Of course, I try not to judge the show too much on its effects, but it's easier to excuse them when the story is strong. It isn't. The Cybermen are as inefficient as ever, doing all sorts of things to Jarvis before finally remembering they've got a great big laser in the center of their chests. Their large ship, only destroyable with the help of the Doctor's magic Time Vortex Generator, puts in question the need for the Silver Carrier deception. And the reasoning behind their need for a radio signal to get from one place to the other - and thus the need for the Wheel's relay function to even think about invading Earth - is complete nonsense. I soon enough found myself begging for the silver giants to shut up, if only to stop them from rocking backwards and forwards. The Cyber-miming grates on my nerves. The base personnel can't tell the usually demonstrative Flannigan isn't being himself, and Jarvis as representation of the lack of resilience of the bureaucratic mind doesn't really arc. In any case, it's a theme the show's been playing with all season. I think we've run out of permutations. Oh, spare me the romance between Tanya and Leo.

Once again, it's up to the main cast to save the day. And they're good here. The Doctor lures a Cyberman into his electrical trap by acting harmless, which is classic 2nd Doctor. Jamie shows some affection for Zoe, a bond strengthened by their shared jeopardy, but tempered by their being worlds apart. Zoe, overly inquisitive about the TARDIS, finds herself aboard (not clear how she gets into that big chest on the far side of the room... was it reasonably empty?) and the Doctor is quite willing to give her a room. Zoe is probably the companion who gets into this with her eyes most open, because the Doctor shows her an archive adventure involving the Daleks before she makes her final decision. It's more of that meta-textual thing that's been going on since Derrick Sherwin became script editor, of course, and a cute way to spin the series into summer repeats. And if Zoe is witness to The Evil of the Daleks (lucky girl, I just sat through The Wheel in Space, grrr), well maybe she thinks it won't be all that dangerous. After all, the Daleks are dead and gone... right?

THEORIES: That last bit of business has the Doctor put on a psionic crown of sorts to project his memories onto the scanner. His memories, but he's also "going to weave them into a complete story", which apparently includes events he wasn't present for. Here we may get the first hints of what will become the Gallifreyan Matrix. This store of knowledge, technically introduced in The Deadly Assassin, has long been the subject of speculation.

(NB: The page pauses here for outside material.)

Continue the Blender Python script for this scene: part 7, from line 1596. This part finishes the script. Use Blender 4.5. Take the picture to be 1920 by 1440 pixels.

It is said to contain the minds of dead Time Lords, and is used to "recreate" events much in the same way as this during the Trial of a Time Lord season. My own theory about this is that the TARDIS records events in its Time Lord's life, including events related to any particular, relevant space-time event (like villains plotting, companions getting separated, etc.). Perhaps it does this in post, remotely sensing relevant events after they've happened, through the medium of the vortex. A TARDIS probably uploads that information to the Matrix each time it lands on Gallifrey, adding to the great fount of information, and the telepathic link between it and the Time Lord is part of that knowledge. What we're seeing here may be an echo of that, as the Doctor instructs the TARDIS to act as an isolated Matrix viewer able to show its own recorded events.

VERSIONS: The Target novelization has one of the lowest print runs, and is thus one of the rarer Doctor Who books. I'm unaware of any important changes made to the story.

REWATCHABILITY: Medium - Overly ambitious in its effects sequences, Part 6 nevertheless manages a couple of good moments, mostly involving the main cast and its adoption of the enthusiastic Zoe.

STORY REWATCHABILITY: Medium-Low - The two surviving episodes are the ones with all the Cybermen in it, but they really are underused over the course of the entire story, which feels like a convoluted, improvised affair, padded beyond redemption. The only reason to look at it is that it's Zoe's first story, and she's really the best thing about The Wheel in Space.